(begin)

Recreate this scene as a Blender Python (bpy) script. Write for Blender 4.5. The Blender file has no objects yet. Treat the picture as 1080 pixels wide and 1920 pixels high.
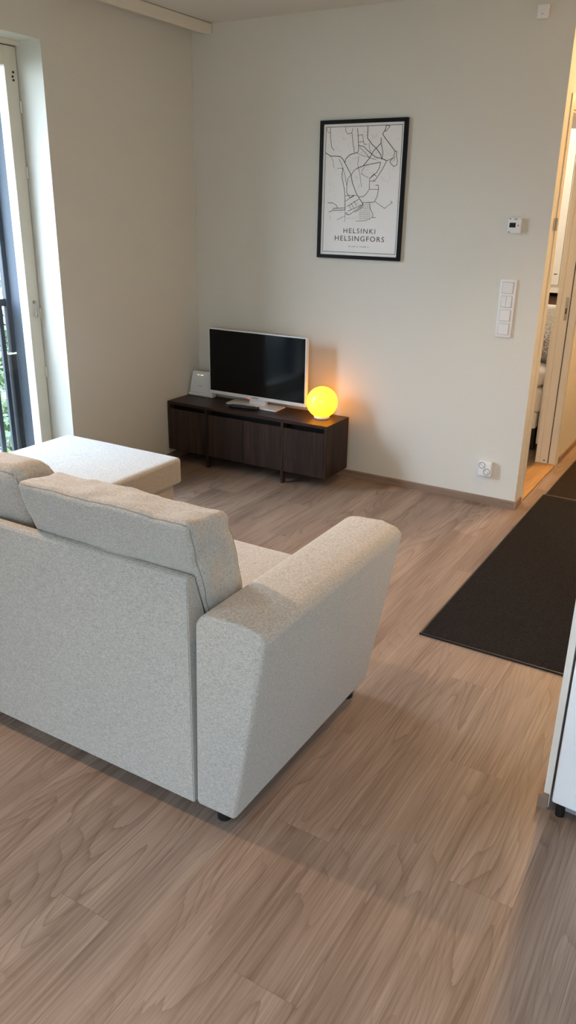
import bpy, bmesh, math, random
from mathutils import Matrix, Vector
from mathutils import noise as mn
random.seed(4)
S=bpy.context.scene; COL=S.collection
PI=math.pi
def lin(c):
    c=c/255
    return c/12.92 if c<=.04045 else ((c+.055)/1.055)**2.4
def rgb(r,g,b): return (lin(r),lin(g),lin(b),1)

# ------------------------------------------------------------ materials
class NT:
    def __init__(s,name):
        s.m=bpy.data.materials.new(name); s.m.use_nodes=True; s.n=s.m.node_tree.nodes; s.l=s.m.node_tree.links
        s.b=s.n['Principled BSDF']; s.out=s.n['Material Output']
    def add(s,t,**k):
        n=s.n.new(t)
        for a,v in k.items():
            if a in('inp',):
                for i,x in v.items():
                    if hasattr(x,'is_linked'): s.l.new(x,n.inputs[i])
                    else: n.inputs[i].default_value=x
            else: setattr(n,a,v)
        return n
    def math(s,op,a,b=None,c=None):
        n=s.n.new('ShaderNodeMath'); n.operation=op
        for i,x in enumerate((a,b,c)):
            if x is None: continue
            if hasattr(x,'is_linked'): s.l.new(x,n.inputs[i])
            else: n.inputs[i].default_value=x
        return n.outputs[0]
    def mix(s,f,a,b,bt='MIX'):
        n=s.n.new('ShaderNodeMix'); n.data_type='RGBA'; n.blend_type=bt
        for i,x in ((0,f),(6,a),(7,b)):
            if hasattr(x,'is_linked'): s.l.new(x,n.inputs[i])
            else: n.inputs[i].default_value=x
        return n.outputs[2]
    def coord(s,scale=(1,1,1)):
        t=s.add('ShaderNodeTexCoord'); m=s.add('ShaderNodeMapping'); m.inputs['Scale'].default_value=scale
        s.l.new(t.outputs['Object'],m.inputs[0]); return m.outputs[0]
    def noise(s,vec,scale,detail=3,rough=.5,dist=0):
        n=s.add('ShaderNodeTexNoise'); s.l.new(vec,n.inputs['Vector']); n.inputs['Scale'].default_value=scale
        n.inputs['Detail'].default_value=detail; n.inputs['Roughness'].default_value=rough; n.inputs['Distortion'].default_value=dist
        return n.outputs['Fac']
    def ramp(s,f,*st):
        n=s.add('ShaderNodeValToRGB'); e=n.color_ramp.elements
        while len(e)<len(st): e.new(.5)
        for i,(p,c) in enumerate(st): e[i].position=p; e[i].color=c
        s.l.new(f,n.inputs[0]); return n.outputs[0]
    def bump(s,h,dist,st=1.):
        n=s.add('ShaderNodeBump'); s.l.new(h,n.inputs['Height']); n.inputs['Distance'].default_value=dist; n.inputs['Strength'].default_value=st
        s.l.new(n.outputs[0],s.b.inputs['Normal'])
    def base(s,c):
        if hasattr(c,'is_linked'): s.l.new(c,s.b.inputs['Base Color'])
        else: s.b.inputs['Base Color'].default_value=c
    def set(s,**k):
        for a,v in k.items(): s.b.inputs[a.replace('_',' ')].default_value=v
def plain(name,col,rough=.5,var=.04,bump=0,scale=40,**k):
    t=NT(name); v=t.coord(); n=t.noise(v,scale,3)
    d=tuple(x*(1-var) for x in col[:3])+(1,); u=tuple(min(1,x*(1+var)) for x in col[:3])+(1,)
    t.base(t.ramp(n,(.3,d),(.7,u))); t.set(Roughness=rough,**k)
    if bump: t.bump(n,bump)
    return t.m
def emis(name,col,st):
    t=NT(name); t.base((0,0,0,1)); t.b.inputs['Emission Color'].default_value=col; t.b.inputs['Emission Strength'].default_value=st
    return t.m
M={}
M['wall']=plain('painted_wall',rgb(214,211,200),.75,.012,.0004,180)
M['ceil']=plain('painted_ceiling',rgb(214,212,205),.85,.012,.0004,120)
M['white']=plain('white_gloss_paint',rgb(222,218,208),.35,.01)
M['casing']=plain('cream_painted_wood',rgb(220,214,198),.4,.015)
M['plastic']=plain('white_plastic',rgb(228,228,226),.3,.008)
M['plastic_grey']=plain('grey_plastic',rgb(150,150,148),.4,.02)
M['black']=plain('black_plastic',rgb(18,18,19),.4,.1)
M['blackframe']=plain('black_painted_wood',rgb(16,15,14),.45,.1,**{'Specular IOR Level':.15})
M['ink']=plain('black_ink',rgb(24,23,24),.6,.02)
M['inkgrey']=plain('grey_ink',rgb(96,94,92),.6,.02)
M['paper']=plain('poster_paper',rgb(243,240,236),.55,.01)
M['metal']=plain('brushed_metal',rgb(160,158,154),.35,.03,Metallic=.9)
M['steel_grey']=plain('grey_painted_steel',rgb(40,46,55),.45,.03)
M['darkclad']=plain('dark_exterior_cladding',rgb(14,16,20),.6,.08)
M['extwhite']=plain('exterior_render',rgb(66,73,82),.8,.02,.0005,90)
M['tvscreen']=plain('dark_screen',rgb(3,4,7),.10,.02,**{'Specular IOR Level':.22})
M['display']=plain('dark_lcd',rgb(24,25,24),.2,.02)
M['rubber']=plain('dark_rubber',rgb(34,36,40),.6,.03)
M['fridge']=plain('white_enamel',rgb(236,240,243),.3,.006)
M['fridge_side']=plain('grey_enamel',rgb(130,134,138),.4,.01)
M['linen']=plain('white_bed_linen',rgb(225,220,214),.9,.02,.003,14)
M['brown']=plain('brown_weave',rgb(84,56,38),.7,.35,.002,160)
M['led']=emis('router_led',(1.,.95,.45,1),1.6)
M['ground']=plain('lawn',rgb(34,44,24),.9,.25,0,1.5)
M['bark']=plain('tree_bark',rgb(40,34,28),.9,.2,.01,12)

def glass(nm='window_glass',tc=(.985,.99,.99,1),ior=1.45):
    t=NT(nm); t.n.remove(t.b)
    tr=t.add('ShaderNodeBsdfTransparent'); tr.inputs[0].default_value=tc
    gl=t.add('ShaderNodeBsdfGlossy'); gl.inputs['Roughness'].default_value=.02
    fr=t.add('ShaderNodeFresnel'); fr.inputs[0].default_value=ior
    geo=t.add('ShaderNodeNewGeometry'); fac=t.math('MULTIPLY',fr.outputs[0],t.math('SUBTRACT',1.,geo.outputs['Backfacing']))
    mx=t.add('ShaderNodeMixShader'); t.l.new(fac,mx.inputs[0]); t.l.new(tr.outputs[0],mx.inputs[1]); t.l.new(gl.outputs[0],mx.inputs[2])
    t.l.new(mx.outputs[0],t.out.inputs[0]); return t.m
M['glass']=glass(); M['acrylic']=glass('picture_acrylic',(1,1,1,1),1.42)

def lampglass():
    t=NT('glowing_opal_glass')
    lw=t.add('ShaderNodeLayerWeight'); lw.inputs[0].default_value=.35
    v=t.coord(); n=t.noise(v,9,2)
    t.base(rgb(240,200,110)); t.set(Roughness=.25)
    t.b.inputs['Emission Color'].default_value=(1,.33,.006,1)
    t.l.new(t.math('MULTIPLY_ADD',n,.5,LAMP),t.b.inputs['Emission Strength'])
    return t.m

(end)

* [Aim of the task] Write down every line from the opening of the listing to the line with "def rgb(r,g,b): return", both included, and nothing else; the pictures are omitted.

* [Expected answer]
Recreate this scene as a Blender Python (bpy) script. Write for Blender 4.5. The Blender file has no objects yet. Treat the picture as 1080 pixels wide and 1920 pixels high.
import bpy, bmesh, math, random
from mathutils import Matrix, Vector
from mathutils import noise as mn
random.seed(4)
S=bpy.context.scene; COL=S.collection
PI=math.pi
def lin(c):
    c=c/255
    return c/12.92 if c<=.04045 else ((c+.055)/1.055)**2.4
def rgb(r,g,b): return (lin(r),lin(g),lin(b),1)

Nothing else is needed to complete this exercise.